All events are free and open to the public. The convention singing starts at 10:00 AM on Saturday and 9:30 AM on Sunday. It runs until mid-afternoon with a break for dinner around noon. Please bring a dish to share (note that there are no kitchen facilities).
For a full schedule and more information: http://phillysacredharp.org/keystone-convention/
To attend a free practice singing in Philadelphia: http://phillysacredharp.org
Contact.
Ben Cocchiaro, chair, (215) 285-2321, bencoandsons@gmail.com.
Joel Bassett, vice-chair, (210) 296-7072, jbassett4@gmail.com.
About.
Shape-note singing descends from the singing-school movement of the 1700s. Though once widespread, it is an unbroken tradition only in the South. The Sacred Harp, which has been continuously in print since 1844, is the most commonly used shape-note book. Since the 1960s, the shape-note singing revival has expanded across the United States and to several other countries. See Fasola.org for more on the history and practice of Sacred Harp and shape-note singing.
“Shape notes” are the four symbols Fa, Sol, La, and Mi, which are used to aid in learning vocal parts. The pattern of shapes is the same in every major scale and every minor scale. We connect with the music first by “singing the shapes”—that is, singing the song with the shape names that represent scale degrees—before singing the lyrics.
This is community, participatory singing with no instrumental accompaniment. Singers face each other in ranks of chairs forming a “hollow square” whose sides are tenors, trebles, altos, and basses. There is no audience. Each singer, regardless of experience, may choose a song from the book and take a turn standing in the middle of the square leading the group. Shape-note singers are not hesitant; we sing in full voice, with a strong, driving rhythm. Many of us move our arms to keep the beat.

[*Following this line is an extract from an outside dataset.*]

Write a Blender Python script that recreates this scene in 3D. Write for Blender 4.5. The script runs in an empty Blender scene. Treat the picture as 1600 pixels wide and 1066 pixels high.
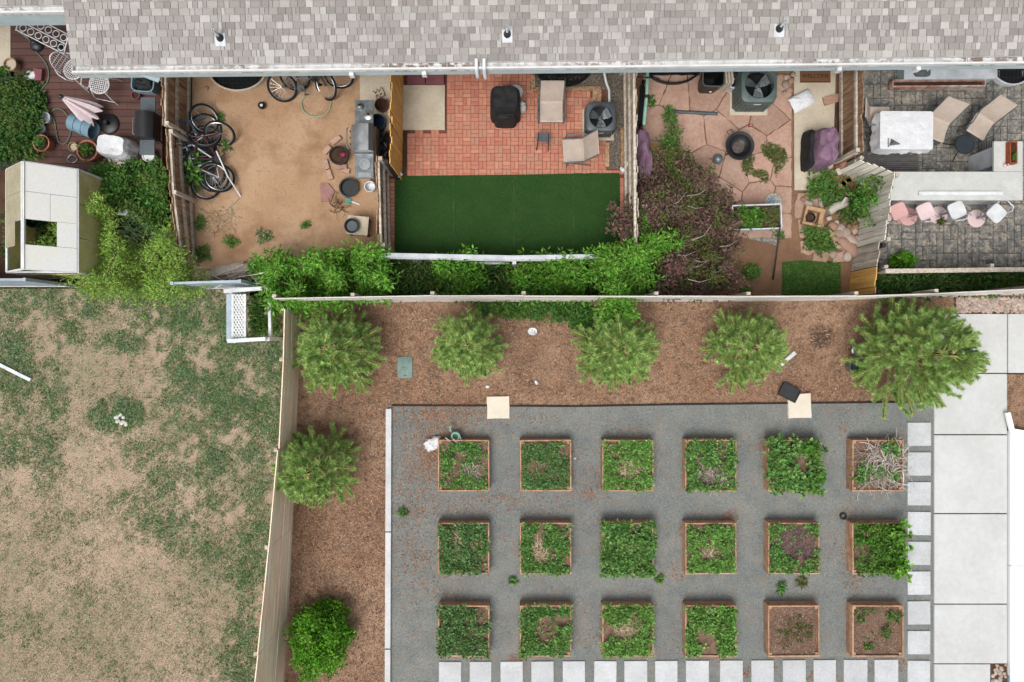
import bpy, math, random
import numpy as np
from mathutils import Vector, Matrix, Euler
from mathutils import noise as mnoise
R = math.radians
SC = bpy.context.scene
COL = SC.collection
# ------------------------------------------------------------------ camera, sky, sun, exposure
CAMH = 16.5            # drone height above the ground (m)
FPX = 1067.0           # focal length in pixels of the 1600 px wide photograph (24 mm equivalent)
cam = bpy.data.cameras.new('camera'); cam.sensor_width = 36.0; cam.lens = FPX / 1600 * 36.0
cam.clip_start = 0.1; cam.clip_end = 2000
camo = bpy.data.objects.new('camera', cam); COL.objects.link(camo)
camo.location = (0, 0, CAMH); camo.rotation_euler = (0, 0, 0); SC.camera = camo
SUN_EL, SUN_AZ = 64, 208
wd = bpy.data.worlds.new('World'); SC.world = wd; wd.use_nodes = True
wn = wd.node_tree.nodes; wl = wd.node_tree.links
for n in list(wn): wn.remove(n)
sky = wn.new('ShaderNodeTexSky'); sky.sky_type = 'NISHITA'; sky.sun_disc = False
sky.sun_elevation = R(SUN_EL); sky.sun_rotation = R(SUN_AZ); sky.dust_density = 6; sky.air_density = 1.0
hs = wn.new('ShaderNodeHueSaturation'); hs.inputs['Saturation'].default_value = 0.30
bg = wn.new('ShaderNodeBackground'); bg.inputs['Strength'].default_value = 0.135
wo = wn.new('ShaderNodeOutputWorld')
wl.new(sky.outputs[0], hs.inputs['Color']); wl.new(hs.outputs[0], bg.inputs['Color']); wl.new(bg.outputs[0], wo.inputs['Surface'])
sl = bpy.data.lights.new('sun', 'SUN'); sl.energy = 1.3; sl.angle = R(34); sl.color = (1.0, 0.985, 0.955)
so = bpy.data.objects.new('sun', sl); COL.objects.link(so); so.location = (0, -10, 40)
_d = Vector((math.sin(R(SUN_AZ)) * math.cos(R(SUN_EL)), math.cos(R(SUN_AZ)) * math.cos(R(SUN_EL)), math.sin(R(SUN_EL))))
so.rotation_euler = _d.to_track_quat('Z', 'Y').to_euler()
SC.view_settings.view_transform = 'Standard'; SC.view_settings.look = 'None'
SC.view_settings.exposure = 0.40; SC.view_settings.gamma = 1.0
SC.render.engine = 'CYCLES'
# ------------------------------------------------------------------ helpers
EXPK = 1.45            # how much brighter a flat surface shows than its base colour under this sky
def W(px, py, z=0.0):
    k = (CAMH - z) / FPX
    return Vector(((px - 800) * k, (533 - py) * k, z))
def M(p): return p / 64.65
def S(r, g, b, k=None):
    k = k or EXPK
    f = lambda c: (c / 255 / 12.92 if c / 255 <= 0.04045 else ((c / 255 + 0.055) / 1.055) ** 2.4)
    return (min(f(r) / k, .85), min(f(g) / k, .85), min(f(b) / k, .85), 1)
ORG = {}
def org(o): return ORG.get(o.name, Vector((0, 0, 0)))
def tag(o, label=None, cat=None, group=None, kind=None):
    if label: o['label'] = label
    if cat: o['category'] = cat
    if group: o['group'] = group
    if kind: o['kind'] = kind
    return o
def thing(name, label, cat, loc=(0, 0, 0), rz=0, group=None):
    o = bpy.data.objects.new(name, None); COL.objects.link(o); o.empty_display_size = .2
    o.location = loc; o.rotation_euler = (0, 0, rz); ORG[o.name] = Vector(loc)
    return tag(o, label, cat, group)
def link(name, me, parent=None, loc=None, rot=None, scale=None):
    o = bpy.data.objects.new(name, me); COL.objects.link(o)
    if parent: o.parent = parent
    if loc is not None: o.location = loc
    if rot is not None: o.rotation_euler = rot
    if scale is not None: o.scale = scale
    ORG[o.name] = org(parent) if parent else Vector((0, 0, 0))
    return o
def inst(name, me, parent, wloc, rot=(0, 0, 0), scale=None):     # world location, parent unrotated
    return link(name, me, parent, Vector(wloc) - org(parent), rot, scale)
class MB:
    def __init__(s): s.V = []; s.F = []
    def add(s, V, F):
        b = len(s.V); s.V += [tuple(v) for v in V]; s.F += [tuple(i + b for i in f) for f in F]; return s
    def box(s, c, d, rz=0, rx=0, ry=0, taper=1.0):
        x, y, z = d[0] / 2, d[1] / 2, d[2] / 2
        v = [Vector((a * x * (taper if e > 0 else 1), b * y * (taper if e > 0 else 1), e * z)) for e in (-1, 1) for a, b in ((-1, -1), (1, -1), (1, 1), (-1, 1))]
        if rz or rx or ry:
            m = Euler((rx, ry, rz)).to_matrix(); v = [m @ q for q in v]
        c = Vector(c); v = [q + c for q in v]
        return s.add(v, [(3, 2, 1, 0), (4, 5, 6, 7), (0, 1, 5, 4), (1, 2, 6, 5), (2, 3, 7, 6), (3, 0, 4, 7)])
    def bar(s, a, b, w, h, up=(0, 0, 1)):
        a = Vector(a); b = Vector(b); d = (b - a).normalized(); u = Vector(up)
        x = d.cross(u)
        if x.length < 1e-4: x = d.cross(Vector((0, 1, 0)))
        x.normalize(); y = x.cross(d)
        v = [p + x * (i * w / 2) + y * (j * h / 2) for p in (a, b) for i, j in ((-1, -1), (1, -1), (1, 1), (-1, 1))]
        return s.add(v, [(0, 1, 2, 3), (7, 6, 5, 4), (1, 0, 4, 5), (2, 1, 5, 6), (3, 2, 6, 7), (0, 3, 7, 4)])
    def prism(s, poly, z0, z1, top_inset=0):
        a = sum(poly[i][0] * poly[(i + 1) % len(poly)][1] - poly[(i + 1) % len(poly)][0] * poly[i][1] for i in range(len(poly)))
        if a < 0: poly = poly[::-1]
        n = len(poly); cx = sum(p[0] for p in poly) / n; cy = sum(p[1] for p in poly) / n
        def ins(p):
            d = Vector((p[0] - cx, p[1] - cy)); l = d.length
            k = max(.2, 1 - top_inset / l) if l > 0 else 1
            return (cx + d.x * k, cy + d.y * k)
        V = [(p[0], p[1], z0) for p in poly] + [(*ins(p), z1) for p in poly]
        F = [tuple(range(n - 1, -1, -1)), tuple(range(n, 2 * n))] + [(i, (i + 1) % n, n + (i + 1) % n, n + i) for i in range(n)]
        return s.add(V, F)
    def tube(s, pts, r, n=6, closed=False, r1=None):
        pts = [Vector(p) for p in pts]; m = len(pts); V = []; F = []; px = None
        for i, p in enumerate(pts):
            if closed: t = pts[(i + 1) % m] - pts[i - 1]
            else: t = pts[min(i + 1, m - 1)] - pts[max(i - 1, 0)]
            if t.length < 1e-9: t = Vector((0, 0, 1))
            t.normalize()
            x = (px - t * px.dot(t)) if px is not None else t.orthogonal()
            if x.length < 1e-6: x = t.orthogonal()
            x.normalize(); px = x; y = t.cross(x)
            rr = r if r1 is None else r + (r1 - r) * i / max(1, m - 1)
            V += [p + (x * math.cos(2 * math.pi * k / n) + y * math.sin(2 * math.pi * k / n)) * rr for k in range(n)]
        for i in range(m if closed else m - 1):
            j = (i + 1) % m
            F += [(i * n + k, i * n + (k + 1) % n, j * n + (k + 1) % n, j * n + k) for k in range(n)]
        if not closed: F += [tuple(range(n - 1, -1, -1)), tuple(range((m - 1) * n, m * n))]
        return s.add(V, F)
    def lathe(s, c, prof, n=20, axis=None, cap=True):
        c = Vector(c); V = []; F = []; m = len(prof)
        q = Vector(axis).to_track_quat('Z', 'Y') if axis else None
        for r, z in prof:
            for k in range(n):
                v = Vector((r * math.cos(2 * math.pi * k / n), r * math.sin(2 * math.pi * k / n), z))
                V.append((q @ v if q else v) + c)
        for i in range(m - 1):
            F += [(i * n + k, i * n + (k + 1) % n, (i + 1) * n + (k + 1) % n, (i + 1) * n + k) for k in range(n)]
        if cap: F += [tuple(range(n - 1, -1, -1)), tuple(range((m - 1) * n, m * n))]
        return s.add(V, F)
    def rings(s, rs, cap=True):
        n = len(rs[0]); V = [p for r in rs for p in r]; F = []
        for i in range(len(rs) - 1):
            F += [(i * n + k, i * n + (k + 1) % n, (i + 1) * n + (k + 1) % n, (i + 1) * n + k) for k in range(n)]
        if cap: F += [tuple(range(n - 1, -1, -1)), tuple(range((len(rs) - 1) * n, len(rs) * n))]
        return s.add(V, F)
    def mesh(s, name, mat, smooth=False, off=None):
        me = bpy.data.meshes.new(name); V = s.V
        if off is not None: V = [(v[0] - off[0], v[1] - off[1], v[2] - off[2]) for v in V]
        me.from_pydata(V, [], s.F); me.materials.append(mat)
        if smooth:
            me.polygons.foreach_set('use_smooth', [True] * len(me.polygons))
            try: me.set_sharp_from_angle(angle=R(40))
            except Exception: pass
        me.update(); return me
    def build(s, name, mat, parent=None, smooth=False, world=False):
        return link(name, s.mesh(name, mat, smooth, org(parent) if (world and parent) else None), parent)
def npmesh(name, V, F, mat):
    me = bpy.data.meshes.new(name); me.from_pydata(np.asarray(V, float).reshape(-1, 3), [], np.asarray(F)); me.materials.append(mat); me.update(); return me
# ------------------------------------------------------------------ materials
def ramp(nt, fac, stops):
    r = nt.nodes.new('ShaderNodeValToRGB'); e = r.color_ramp.elements
    e[0].position, e[0].color = stops[0]; e[1].position, e[1].color = stops[1]
    for p, c in stops[2:]:
        k = e.new(p); k.color = c
    nt.links.new(fac, r.inputs[0]); return r.outputs[0]
def nz(nt, vec, scale, detail=5, rough=.6, kind='noise'):
    if kind == 'noise':
        n = nt.nodes.new('ShaderNodeTexNoise'); n.inputs['Detail'].default_value = detail; n.inputs['Roughness'].default_value = rough
    else:
        n = nt.nodes.new('ShaderNodeTexVoronoi')
    n.inputs['Scale'].default_value = scale; nt.links.new(vec, n.inputs['Vector']); return n
def mixc(nt, fac, a, b, mode='MIX'):
    m = nt.nodes.new('ShaderNodeMix'); m.data_type = 'RGBA'; m.blend_type = mode
    for sock, v in ((0, fac), (6, a), (7, b)):
        if isinstance(v, (int, float)): m.inputs[sock].default_value = v
        elif isinstance(v, tuple): m.inputs[sock].default_value = v
        else: nt.links.new(v, m.inputs[sock])
    return m.outputs[2]
def mth(nt, op, a, b=0.0):
    m = nt.nodes.new('ShaderNodeMath'); m.operation = op
    for i, v in enumerate((a, b)):
        if isinstance(v, (int, float)): m.inputs[i].default_value = v
        else: nt.links.new(v, m.inputs[i])
    return m.outputs[0]
def rand01(nt, mul=1.0):
    oi = nt.nodes.new('ShaderNodeObjectInfo'); g = nt.nodes.new('ShaderNodeNewGeometry')
    v = mth(nt, 'ADD', oi.outputs['Random'], g.outputs['Random Per Island'])
    return mth(nt, 'FRACT', mth(nt, 'MULTIPLY', v, mul))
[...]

Many of the texts used in shape-note music are extraordinarily poetic. They deal with one’s relationship to God, life and death, and the human condition. Chorus songs are associated with the camp-meeting movement of the early 1800s. Although most of these texts have fallen out of favor in modern churches, they remain an essential part of shape-note singing practice, which participants, regardless of individual religious belief, often describe as a powerful spiritual experience. We welcome participants of all faiths, or none, and endeavor to create an atmosphere of tolerance and respect.